Exercise brief =>
The entire listing is to be repeated verbatim.

(Source records)
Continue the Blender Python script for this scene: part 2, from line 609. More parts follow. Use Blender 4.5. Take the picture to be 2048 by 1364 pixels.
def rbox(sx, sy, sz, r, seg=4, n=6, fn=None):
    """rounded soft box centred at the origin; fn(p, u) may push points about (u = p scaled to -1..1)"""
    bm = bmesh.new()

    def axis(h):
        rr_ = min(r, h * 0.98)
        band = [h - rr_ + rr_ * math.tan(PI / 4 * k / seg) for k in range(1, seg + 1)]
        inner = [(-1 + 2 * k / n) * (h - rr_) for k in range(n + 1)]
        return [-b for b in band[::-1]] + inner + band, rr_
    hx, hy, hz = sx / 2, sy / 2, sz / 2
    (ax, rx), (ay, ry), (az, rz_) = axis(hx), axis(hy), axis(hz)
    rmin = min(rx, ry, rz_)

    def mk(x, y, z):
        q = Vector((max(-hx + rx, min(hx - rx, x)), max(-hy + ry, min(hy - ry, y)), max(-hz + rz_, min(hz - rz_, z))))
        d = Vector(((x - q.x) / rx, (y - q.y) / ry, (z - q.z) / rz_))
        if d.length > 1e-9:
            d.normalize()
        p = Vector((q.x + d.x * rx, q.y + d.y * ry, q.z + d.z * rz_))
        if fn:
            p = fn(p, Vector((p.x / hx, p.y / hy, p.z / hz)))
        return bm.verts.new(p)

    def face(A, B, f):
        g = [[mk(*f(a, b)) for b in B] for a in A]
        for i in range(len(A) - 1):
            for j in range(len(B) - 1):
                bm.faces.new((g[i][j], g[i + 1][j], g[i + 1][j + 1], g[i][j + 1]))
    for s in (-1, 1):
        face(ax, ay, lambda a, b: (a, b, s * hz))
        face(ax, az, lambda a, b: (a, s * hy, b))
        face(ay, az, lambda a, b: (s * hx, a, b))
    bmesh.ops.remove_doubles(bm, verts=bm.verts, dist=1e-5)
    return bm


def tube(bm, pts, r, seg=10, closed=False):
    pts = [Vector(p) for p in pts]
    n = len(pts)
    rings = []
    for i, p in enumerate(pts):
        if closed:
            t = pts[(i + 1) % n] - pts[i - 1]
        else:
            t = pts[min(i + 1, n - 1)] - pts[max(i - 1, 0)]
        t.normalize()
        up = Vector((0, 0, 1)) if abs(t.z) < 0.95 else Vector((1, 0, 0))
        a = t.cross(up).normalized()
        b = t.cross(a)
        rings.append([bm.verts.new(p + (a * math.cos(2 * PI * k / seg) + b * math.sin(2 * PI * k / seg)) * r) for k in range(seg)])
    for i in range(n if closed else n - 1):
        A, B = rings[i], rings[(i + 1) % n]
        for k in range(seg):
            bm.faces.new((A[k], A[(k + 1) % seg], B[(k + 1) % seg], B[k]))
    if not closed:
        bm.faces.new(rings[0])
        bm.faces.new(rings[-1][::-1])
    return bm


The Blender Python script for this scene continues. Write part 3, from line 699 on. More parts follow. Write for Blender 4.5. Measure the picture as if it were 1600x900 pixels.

Task response =>
Continue the Blender Python script for this scene: part 2, from line 609. More parts follow. Use Blender 4.5. Take the picture to be 2048 by 1364 pixels.
def rbox(sx, sy, sz, r, seg=4, n=6, fn=None):
    """rounded soft box centred at the origin; fn(p, u) may push points about (u = p scaled to -1..1)"""
    bm = bmesh.new()

    def axis(h):
        rr_ = min(r, h * 0.98)
        band = [h - rr_ + rr_ * math.tan(PI / 4 * k / seg) for k in range(1, seg + 1)]
        inner = [(-1 + 2 * k / n) * (h - rr_) for k in range(n + 1)]
        return [-b for b in band[::-1]] + inner + band, rr_
    hx, hy, hz = sx / 2, sy / 2, sz / 2
    (ax, rx), (ay, ry), (az, rz_) = axis(hx), axis(hy), axis(hz)
    rmin = min(rx, ry, rz_)

    def mk(x, y, z):
        q = Vector((max(-hx + rx, min(hx - rx, x)), max(-hy + ry, min(hy - ry, y)), max(-hz + rz_, min(hz - rz_, z))))
        d = Vector(((x - q.x) / rx, (y - q.y) / ry, (z - q.z) / rz_))
        if d.length > 1e-9:
            d.normalize()
        p = Vector((q.x + d.x * rx, q.y + d.y * ry, q.z + d.z * rz_))
        if fn:
            p = fn(p, Vector((p.x / hx, p.y / hy, p.z / hz)))
        return bm.verts.new(p)

    def face(A, B, f):
        g = [[mk(*f(a, b)) for b in B] for a in A]
        for i in range(len(A) - 1):
            for j in range(len(B) - 1):
                bm.faces.new((g[i][j], g[i + 1][j], g[i + 1][j + 1], g[i][j + 1]))
    for s in (-1, 1):
        face(ax, ay, lambda a, b: (a, b, s * hz))
        face(ax, az, lambda a, b: (a, s * hy, b))
        face(ay, az, lambda a, b: (s * hx, a, b))
    bmesh.ops.remove_doubles(bm, verts=bm.verts, dist=1e-5)
    return bm


def tube(bm, pts, r, seg=10, closed=False):
    pts = [Vector(p) for p in pts]
    n = len(pts)
    rings = []
    for i, p in enumerate(pts):
        if closed:
            t = pts[(i + 1) % n] - pts[i - 1]
        else:
            t = pts[min(i + 1, n - 1)] - pts[max(i - 1, 0)]
        t.normalize()
        up = Vector((0, 0, 1)) if abs(t.z) < 0.95 else Vector((1, 0, 0))
        a = t.cross(up).normalized()
        b = t.cross(a)
        rings.append([bm.verts.new(p + (a * math.cos(2 * PI * k / seg) + b * math.sin(2 * PI * k / seg)) * r) for k in range(seg)])
    for i in range(n if closed else n - 1):
        A, B = rings[i], rings[(i + 1) % n]
        for k in range(seg):
            bm.faces.new((A[k], A[(k + 1) % seg], B[(k + 1) % seg], B[k]))
    if not closed:
        bm.faces.new(rings[0])
        bm.faces.new(rings[-1][::-1])
    return bm


The Blender Python script for this scene continues. Write part 3, from line 699 on. More parts follow. Write for Blender 4.5. Measure the picture as if it were 1600x900 pixels.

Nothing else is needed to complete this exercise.